After a year on the market, the seller of a six-bedroom, 20,000-square-foot home in Weston, Mass., slashed the asking price by $8.1 million. The new home, located near Boston, first entered the market at $18 million, then fell to $13.9 million and now stands at $9.9 million.

“It won’t be reduced anymore,” said Sophia Camann, the listing agent with Hammond Residential Real Estate in Greater Boston.

Camann said the significant price reduction on the luxury home is a common trend in the market these days. Sellers had to lower prices over the last year because buyers weren’t willing to pay as much for these homes.

The trend is evident in luxury markets nationwide. Homes priced above $3 million in some parts of San Francisco also saw significant markdowns last year. The price reductions in the high-end market could indicate future softening in the median-priced market or in some instances could be a sign the homes previously were overvalued.

Economists often see softness in the high-end market as an indicator of future softening in the lower to middle housing markets. However, Nicolas Retsinas, director of Harvard’s Joint Center for Housing Studies, hasn’t identified any indicators that will happen in the Boston-area market.

“It does reflect somewhat of a different perception of where the market is and where it might be going,” Retsinas said.

However, he doesn’t think the lower to middle markets will see softening prices any time soon. The fundamentals of these markets are still very strong with low interest rates on fixed mortgages holding up buyer demand.

One factor contributing to softer luxury home prices is a stronger stock market, Retsinas said. Multimillion-dollar home buyers often buy for investment reasons. Some buyers are choosing stocks over real estate.

“A growing expectation on the part of the buyer is that now might not be the right time to buy for investment reasons,” he said.

Another way to interpret the million-dollar markdowns is that the lower prices are just a correction from previous overvaluations. Demand for multimillion-dollar homes surged in the dot-com heyday, and that drove up prices.

For example, a recent Harvard study noted a house between Harvard and Porter Squares in Cambridge, Mass., sold for about $400,000 in 1993 and was listed at $1.5 million in the summer of 2003. This kind of price appreciation is a “wake-up call” that draws attention to escalating home prices, the study’s author Zhu Xiao Di wrote.

The 2000 Census identified Cambridge, Mass., as having the highest percentage of single-family, owner-occupied homes valued at $1 million or more. About 11.6 percent, or one out of eight homes in Cambridge are worth more than $1 million.

But while the number of multimillion-dollar listings in Greater Boston increased in 2003, the homes generally sat on the market longer and sold at much lower prices than in previous years. Regional MLS data showed 141 listings in Greater Boston priced over $1 million in the fourth quarter 2002 with and average 88 days on market. That compares with 173 listings in the same price range during the fourth quarter 2003 with average 108 days on market.

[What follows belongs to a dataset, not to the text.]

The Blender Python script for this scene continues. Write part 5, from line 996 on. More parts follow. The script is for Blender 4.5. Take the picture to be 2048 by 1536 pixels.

Bill Wendel, broker of the Real Estate Café in Cambridge, Mass., compiled luxury home sale data from the region’s MLS to figure out where the buyer deals are located.

He found a home in Lincoln, Mass., which sold for $2.1 million, or 56 percent below its $4.75 million price just two years before. Another home in nearby Wellesley sold for $2.6 million last year, about 37 percent off its $4.15 million price in 2002. A house in Winchester is now on the market for $1 million, 56 percent below the original $2.3 million asking price in July 2003.

Wendel said the “Let’s make a deal” season for home buyers in the $2 million and up market really started heating up in the fall.

“It started about Halloween 2003. That’s when I began to see some of these properties selling at about 25 percent off or more,” he said.